##### Supplied data #####
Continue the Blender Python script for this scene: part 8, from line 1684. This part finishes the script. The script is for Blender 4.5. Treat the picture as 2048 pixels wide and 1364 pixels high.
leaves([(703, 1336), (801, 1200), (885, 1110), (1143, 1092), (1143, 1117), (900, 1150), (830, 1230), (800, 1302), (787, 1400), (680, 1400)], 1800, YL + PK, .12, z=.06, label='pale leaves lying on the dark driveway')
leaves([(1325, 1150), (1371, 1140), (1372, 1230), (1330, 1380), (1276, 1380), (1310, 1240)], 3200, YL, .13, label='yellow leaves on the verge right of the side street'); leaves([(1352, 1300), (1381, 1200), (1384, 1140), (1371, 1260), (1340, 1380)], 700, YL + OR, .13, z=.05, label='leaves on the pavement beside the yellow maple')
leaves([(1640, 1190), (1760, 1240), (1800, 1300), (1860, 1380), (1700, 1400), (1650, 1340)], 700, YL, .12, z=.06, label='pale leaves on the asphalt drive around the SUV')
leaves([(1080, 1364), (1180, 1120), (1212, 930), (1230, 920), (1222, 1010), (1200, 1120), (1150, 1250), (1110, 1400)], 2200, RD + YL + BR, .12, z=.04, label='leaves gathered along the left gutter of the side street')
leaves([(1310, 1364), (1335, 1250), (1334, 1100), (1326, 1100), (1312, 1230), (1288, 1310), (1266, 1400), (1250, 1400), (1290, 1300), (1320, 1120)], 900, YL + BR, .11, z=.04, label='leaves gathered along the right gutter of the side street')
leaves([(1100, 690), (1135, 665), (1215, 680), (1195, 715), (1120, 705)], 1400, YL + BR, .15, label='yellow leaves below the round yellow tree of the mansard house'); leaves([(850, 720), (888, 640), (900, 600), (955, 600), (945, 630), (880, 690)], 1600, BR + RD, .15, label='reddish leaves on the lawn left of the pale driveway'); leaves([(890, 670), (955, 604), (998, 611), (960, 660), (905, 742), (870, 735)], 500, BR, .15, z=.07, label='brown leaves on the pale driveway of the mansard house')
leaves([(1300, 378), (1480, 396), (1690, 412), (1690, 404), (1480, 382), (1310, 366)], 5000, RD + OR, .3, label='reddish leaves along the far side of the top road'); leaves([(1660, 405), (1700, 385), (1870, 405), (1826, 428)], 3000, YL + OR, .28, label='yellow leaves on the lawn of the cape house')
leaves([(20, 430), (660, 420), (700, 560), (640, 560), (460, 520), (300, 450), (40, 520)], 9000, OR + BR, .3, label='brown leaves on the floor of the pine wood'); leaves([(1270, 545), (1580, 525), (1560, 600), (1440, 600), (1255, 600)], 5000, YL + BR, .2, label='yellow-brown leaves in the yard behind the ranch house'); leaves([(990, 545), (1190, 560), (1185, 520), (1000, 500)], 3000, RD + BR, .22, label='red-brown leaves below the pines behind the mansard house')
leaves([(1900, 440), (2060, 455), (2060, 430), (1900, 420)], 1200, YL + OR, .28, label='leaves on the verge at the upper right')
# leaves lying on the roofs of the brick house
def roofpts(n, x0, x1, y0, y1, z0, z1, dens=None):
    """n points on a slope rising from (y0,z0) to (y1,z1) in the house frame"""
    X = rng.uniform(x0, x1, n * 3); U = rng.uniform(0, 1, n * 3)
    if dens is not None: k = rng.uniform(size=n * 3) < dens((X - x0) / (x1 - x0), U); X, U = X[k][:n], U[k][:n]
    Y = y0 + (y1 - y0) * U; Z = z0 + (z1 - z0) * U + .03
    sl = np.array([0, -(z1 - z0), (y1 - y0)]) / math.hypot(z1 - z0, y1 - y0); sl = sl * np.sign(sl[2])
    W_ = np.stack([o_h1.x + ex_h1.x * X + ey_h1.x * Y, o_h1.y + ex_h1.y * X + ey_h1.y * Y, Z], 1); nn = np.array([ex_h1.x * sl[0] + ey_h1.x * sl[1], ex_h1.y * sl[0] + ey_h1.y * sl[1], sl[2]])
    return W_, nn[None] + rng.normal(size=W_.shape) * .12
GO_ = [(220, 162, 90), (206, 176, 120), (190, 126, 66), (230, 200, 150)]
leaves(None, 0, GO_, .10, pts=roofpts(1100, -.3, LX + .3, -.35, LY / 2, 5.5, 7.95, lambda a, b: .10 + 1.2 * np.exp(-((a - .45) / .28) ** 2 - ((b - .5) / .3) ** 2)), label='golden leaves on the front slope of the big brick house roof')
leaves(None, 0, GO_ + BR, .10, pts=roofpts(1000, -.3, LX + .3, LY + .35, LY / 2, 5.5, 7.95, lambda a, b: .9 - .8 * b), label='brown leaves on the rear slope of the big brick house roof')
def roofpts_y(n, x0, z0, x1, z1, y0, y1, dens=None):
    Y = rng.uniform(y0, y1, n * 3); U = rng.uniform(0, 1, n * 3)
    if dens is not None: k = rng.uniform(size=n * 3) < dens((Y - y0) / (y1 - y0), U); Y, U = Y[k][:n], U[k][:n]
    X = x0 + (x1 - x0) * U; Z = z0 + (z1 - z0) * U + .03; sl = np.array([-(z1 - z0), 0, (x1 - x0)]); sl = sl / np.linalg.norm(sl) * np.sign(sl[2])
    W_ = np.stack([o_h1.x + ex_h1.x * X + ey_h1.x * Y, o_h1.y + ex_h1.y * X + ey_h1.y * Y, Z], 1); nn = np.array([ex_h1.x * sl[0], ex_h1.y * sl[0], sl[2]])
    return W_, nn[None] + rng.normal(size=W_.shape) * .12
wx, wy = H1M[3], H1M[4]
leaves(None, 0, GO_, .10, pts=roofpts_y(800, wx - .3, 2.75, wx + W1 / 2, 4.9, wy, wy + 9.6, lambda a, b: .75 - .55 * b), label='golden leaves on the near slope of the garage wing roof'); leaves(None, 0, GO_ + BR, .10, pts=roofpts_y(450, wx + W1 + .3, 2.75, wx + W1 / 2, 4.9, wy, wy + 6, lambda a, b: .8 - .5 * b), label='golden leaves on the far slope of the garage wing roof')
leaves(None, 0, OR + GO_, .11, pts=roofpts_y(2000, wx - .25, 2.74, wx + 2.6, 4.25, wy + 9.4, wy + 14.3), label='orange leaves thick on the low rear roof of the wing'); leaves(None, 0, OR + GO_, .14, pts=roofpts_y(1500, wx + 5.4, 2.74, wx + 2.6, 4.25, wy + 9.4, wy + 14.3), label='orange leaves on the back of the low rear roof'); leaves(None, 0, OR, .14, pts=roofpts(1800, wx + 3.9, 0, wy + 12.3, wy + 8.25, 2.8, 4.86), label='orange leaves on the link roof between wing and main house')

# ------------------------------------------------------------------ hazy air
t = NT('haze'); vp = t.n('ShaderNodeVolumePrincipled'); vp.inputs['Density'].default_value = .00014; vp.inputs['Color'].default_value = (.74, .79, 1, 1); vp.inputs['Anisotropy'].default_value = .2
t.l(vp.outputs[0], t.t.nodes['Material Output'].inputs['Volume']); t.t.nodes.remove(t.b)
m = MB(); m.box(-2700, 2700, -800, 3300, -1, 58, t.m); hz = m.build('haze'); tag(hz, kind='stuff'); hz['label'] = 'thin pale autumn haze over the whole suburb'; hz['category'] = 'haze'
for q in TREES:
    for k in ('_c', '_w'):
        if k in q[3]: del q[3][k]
#####
### Written problem
Extract the listing in its entirety, matching it exactly.

### Solution to this task
Continue the Blender Python script for this scene: part 8, from line 1684. This part finishes the script. The script is for Blender 4.5. Treat the picture as 2048 pixels wide and 1364 pixels high.
leaves([(703, 1336), (801, 1200), (885, 1110), (1143, 1092), (1143, 1117), (900, 1150), (830, 1230), (800, 1302), (787, 1400), (680, 1400)], 1800, YL + PK, .12, z=.06, label='pale leaves lying on the dark driveway')
leaves([(1325, 1150), (1371, 1140), (1372, 1230), (1330, 1380), (1276, 1380), (1310, 1240)], 3200, YL, .13, label='yellow leaves on the verge right of the side street'); leaves([(1352, 1300), (1381, 1200), (1384, 1140), (1371, 1260), (1340, 1380)], 700, YL + OR, .13, z=.05, label='leaves on the pavement beside the yellow maple')
leaves([(1640, 1190), (1760, 1240), (1800, 1300), (1860, 1380), (1700, 1400), (1650, 1340)], 700, YL, .12, z=.06, label='pale leaves on the asphalt drive around the SUV')
leaves([(1080, 1364), (1180, 1120), (1212, 930), (1230, 920), (1222, 1010), (1200, 1120), (1150, 1250), (1110, 1400)], 2200, RD + YL + BR, .12, z=.04, label='leaves gathered along the left gutter of the side street')
leaves([(1310, 1364), (1335, 1250), (1334, 1100), (1326, 1100), (1312, 1230), (1288, 1310), (1266, 1400), (1250, 1400), (1290, 1300), (1320, 1120)], 900, YL + BR, .11, z=.04, label='leaves gathered along the right gutter of the side street')
leaves([(1100, 690), (1135, 665), (1215, 680), (1195, 715), (1120, 705)], 1400, YL + BR, .15, label='yellow leaves below the round yellow tree of the mansard house'); leaves([(850, 720), (888, 640), (900, 600), (955, 600), (945, 630), (880, 690)], 1600, BR + RD, .15, label='reddish leaves on the lawn left of the pale driveway'); leaves([(890, 670), (955, 604), (998, 611), (960, 660), (905, 742), (870, 735)], 500, BR, .15, z=.07, label='brown leaves on the pale driveway of the mansard house')
leaves([(1300, 378), (1480, 396), (1690, 412), (1690, 404), (1480, 382), (1310, 366)], 5000, RD + OR, .3, label='reddish leaves along the far side of the top road'); leaves([(1660, 405), (1700, 385), (1870, 405), (1826, 428)], 3000, YL + OR, .28, label='yellow leaves on the lawn of the cape house')
leaves([(20, 430), (660, 420), (700, 560), (640, 560), (460, 520), (300, 450), (40, 520)], 9000, OR + BR, .3, label='brown leaves on the floor of the pine wood'); leaves([(1270, 545), (1580, 525), (1560, 600), (1440, 600), (1255, 600)], 5000, YL + BR, .2, label='yellow-brown leaves in the yard behind the ranch house'); leaves([(990, 545), (1190, 560), (1185, 520), (1000, 500)], 3000, RD + BR, .22, label='red-brown leaves below the pines behind the mansard house')
leaves([(1900, 440), (2060, 455), (2060, 430), (1900, 420)], 1200, YL + OR, .28, label='leaves on the verge at the upper right')
# leaves lying on the roofs of the brick house
def roofpts(n, x0, x1, y0, y1, z0, z1, dens=None):
    """n points on a slope rising from (y0,z0) to (y1,z1) in the house frame"""
    X = rng.uniform(x0, x1, n * 3); U = rng.uniform(0, 1, n * 3)
    if dens is not None: k = rng.uniform(size=n * 3) < dens((X - x0) / (x1 - x0), U); X, U = X[k][:n], U[k][:n]
    Y = y0 + (y1 - y0) * U; Z = z0 + (z1 - z0) * U + .03
    sl = np.array([0, -(z1 - z0), (y1 - y0)]) / math.hypot(z1 - z0, y1 - y0); sl = sl * np.sign(sl[2])
    W_ = np.stack([o_h1.x + ex_h1.x * X + ey_h1.x * Y, o_h1.y + ex_h1.y * X + ey_h1.y * Y, Z], 1); nn = np.array([ex_h1.x * sl[0] + ey_h1.x * sl[1], ex_h1.y * sl[0] + ey_h1.y * sl[1], sl[2]])
    return W_, nn[None] + rng.normal(size=W_.shape) * .12
GO_ = [(220, 162, 90), (206, 176, 120), (190, 126, 66), (230, 200, 150)]
leaves(None, 0, GO_, .10, pts=roofpts(1100, -.3, LX + .3, -.35, LY / 2, 5.5, 7.95, lambda a, b: .10 + 1.2 * np.exp(-((a - .45) / .28) ** 2 - ((b - .5) / .3) ** 2)), label='golden leaves on the front slope of the big brick house roof')
leaves(None, 0, GO_ + BR, .10, pts=roofpts(1000, -.3, LX + .3, LY + .35, LY / 2, 5.5, 7.95, lambda a, b: .9 - .8 * b), label='brown leaves on the rear slope of the big brick house roof')
def roofpts_y(n, x0, z0, x1, z1, y0, y1, dens=None):
    Y = rng.uniform(y0, y1, n * 3); U = rng.uniform(0, 1, n * 3)
    if dens is not None: k = rng.uniform(size=n * 3) < dens((Y - y0) / (y1 - y0), U); Y, U = Y[k][:n], U[k][:n]
    X = x0 + (x1 - x0) * U; Z = z0 + (z1 - z0) * U + .03; sl = np.array([-(z1 - z0), 0, (x1 - x0)]); sl = sl / np.linalg.norm(sl) * np.sign(sl[2])
    W_ = np.stack([o_h1.x + ex_h1.x * X + ey_h1.x * Y, o_h1.y + ex_h1.y * X + ey_h1.y * Y, Z], 1); nn = np.array([ex_h1.x * sl[0], ex_h1.y * sl[0], sl[2]])
    return W_, nn[None] + rng.normal(size=W_.shape) * .12
wx, wy = H1M[3], H1M[4]
leaves(None, 0, GO_, .10, pts=roofpts_y(800, wx - .3, 2.75, wx + W1 / 2, 4.9, wy, wy + 9.6, lambda a, b: .75 - .55 * b), label='golden leaves on the near slope of the garage wing roof'); leaves(None, 0, GO_ + BR, .10, pts=roofpts_y(450, wx + W1 + .3, 2.75, wx + W1 / 2, 4.9, wy, wy + 6, lambda a, b: .8 - .5 * b), label='golden leaves on the far slope of the garage wing roof')
leaves(None, 0, OR + GO_, .11, pts=roofpts_y(2000, wx - .25, 2.74, wx + 2.6, 4.25, wy + 9.4, wy + 14.3), label='orange leaves thick on the low rear roof of the wing'); leaves(None, 0, OR + GO_, .14, pts=roofpts_y(1500, wx + 5.4, 2.74, wx + 2.6, 4.25, wy + 9.4, wy + 14.3), label='orange leaves on the back of the low rear roof'); leaves(None, 0, OR, .14, pts=roofpts(1800, wx + 3.9, 0, wy + 12.3, wy + 8.25, 2.8, 4.86), label='orange leaves on the link roof between wing and main house')

# ------------------------------------------------------------------ hazy air
t = NT('haze'); vp = t.n('ShaderNodeVolumePrincipled'); vp.inputs['Density'].default_value = .00014; vp.inputs['Color'].default_value = (.74, .79, 1, 1); vp.inputs['Anisotropy'].default_value = .2
t.l(vp.outputs[0], t.t.nodes['Material Output'].inputs['Volume']); t.t.nodes.remove(t.b)
m = MB(); m.box(-2700, 2700, -800, 3300, -1, 58, t.m); hz = m.build('haze'); tag(hz, kind='stuff'); hz['label'] = 'thin pale autumn haze over the whole suburb'; hz['category'] = 'haze'
for q in TREES:
    for k in ('_c', '_w'):
        if k in q[3]: del q[3][k]